→ Description of the task: Reproduce precisely the lines between the start of the data below and the line with "random.seed(5)", both included.

+++ Provided material +++

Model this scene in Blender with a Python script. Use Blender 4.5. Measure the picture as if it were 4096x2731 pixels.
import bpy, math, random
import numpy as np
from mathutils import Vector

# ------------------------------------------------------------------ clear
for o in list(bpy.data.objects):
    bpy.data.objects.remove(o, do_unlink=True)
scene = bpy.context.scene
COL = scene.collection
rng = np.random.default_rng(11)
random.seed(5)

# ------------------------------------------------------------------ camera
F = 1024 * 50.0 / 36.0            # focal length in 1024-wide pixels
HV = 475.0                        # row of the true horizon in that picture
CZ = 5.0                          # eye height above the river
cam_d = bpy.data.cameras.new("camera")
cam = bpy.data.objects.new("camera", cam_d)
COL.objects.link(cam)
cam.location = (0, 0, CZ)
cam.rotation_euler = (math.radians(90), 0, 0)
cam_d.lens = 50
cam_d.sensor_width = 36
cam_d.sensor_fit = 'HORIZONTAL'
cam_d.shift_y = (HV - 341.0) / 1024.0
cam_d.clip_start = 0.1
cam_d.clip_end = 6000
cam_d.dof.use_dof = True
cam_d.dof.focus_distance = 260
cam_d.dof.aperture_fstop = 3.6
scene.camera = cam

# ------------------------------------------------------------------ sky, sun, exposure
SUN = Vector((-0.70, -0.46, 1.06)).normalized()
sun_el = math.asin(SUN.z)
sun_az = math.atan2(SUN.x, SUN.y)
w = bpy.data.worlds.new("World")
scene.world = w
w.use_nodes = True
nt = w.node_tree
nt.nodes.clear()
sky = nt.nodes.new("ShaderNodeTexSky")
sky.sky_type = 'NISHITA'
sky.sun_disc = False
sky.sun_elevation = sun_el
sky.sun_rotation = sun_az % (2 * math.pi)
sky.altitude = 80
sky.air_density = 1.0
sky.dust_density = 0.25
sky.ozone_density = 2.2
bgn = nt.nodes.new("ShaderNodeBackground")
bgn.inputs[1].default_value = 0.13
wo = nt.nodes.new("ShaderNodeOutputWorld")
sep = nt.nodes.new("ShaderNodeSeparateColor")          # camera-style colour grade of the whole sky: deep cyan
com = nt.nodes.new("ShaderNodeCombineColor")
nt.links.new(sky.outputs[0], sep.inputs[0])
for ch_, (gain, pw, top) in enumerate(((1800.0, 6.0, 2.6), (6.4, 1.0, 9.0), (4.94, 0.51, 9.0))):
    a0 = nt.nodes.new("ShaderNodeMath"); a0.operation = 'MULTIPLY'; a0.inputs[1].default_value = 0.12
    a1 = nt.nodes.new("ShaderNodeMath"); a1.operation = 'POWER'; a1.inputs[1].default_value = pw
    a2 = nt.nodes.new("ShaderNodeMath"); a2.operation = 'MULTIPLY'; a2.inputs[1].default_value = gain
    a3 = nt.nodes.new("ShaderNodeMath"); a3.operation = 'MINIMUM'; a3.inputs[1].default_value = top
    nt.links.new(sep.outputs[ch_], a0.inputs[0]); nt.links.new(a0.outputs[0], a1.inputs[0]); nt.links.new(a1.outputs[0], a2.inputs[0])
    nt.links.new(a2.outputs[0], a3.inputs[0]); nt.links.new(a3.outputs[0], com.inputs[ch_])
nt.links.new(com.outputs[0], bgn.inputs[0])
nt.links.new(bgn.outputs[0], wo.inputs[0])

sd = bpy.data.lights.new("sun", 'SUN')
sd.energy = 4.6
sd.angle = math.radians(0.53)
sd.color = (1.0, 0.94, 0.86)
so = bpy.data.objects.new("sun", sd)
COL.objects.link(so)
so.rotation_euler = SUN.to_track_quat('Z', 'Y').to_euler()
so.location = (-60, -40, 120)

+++

→ Response:
Model this scene in Blender with a Python script. Use Blender 4.5. Measure the picture as if it were 4096x2731 pixels.
import bpy, math, random
import numpy as np
from mathutils import Vector

# ------------------------------------------------------------------ clear
for o in list(bpy.data.objects):
    bpy.data.objects.remove(o, do_unlink=True)
scene = bpy.context.scene
COL = scene.collection
rng = np.random.default_rng(11)
random.seed(5)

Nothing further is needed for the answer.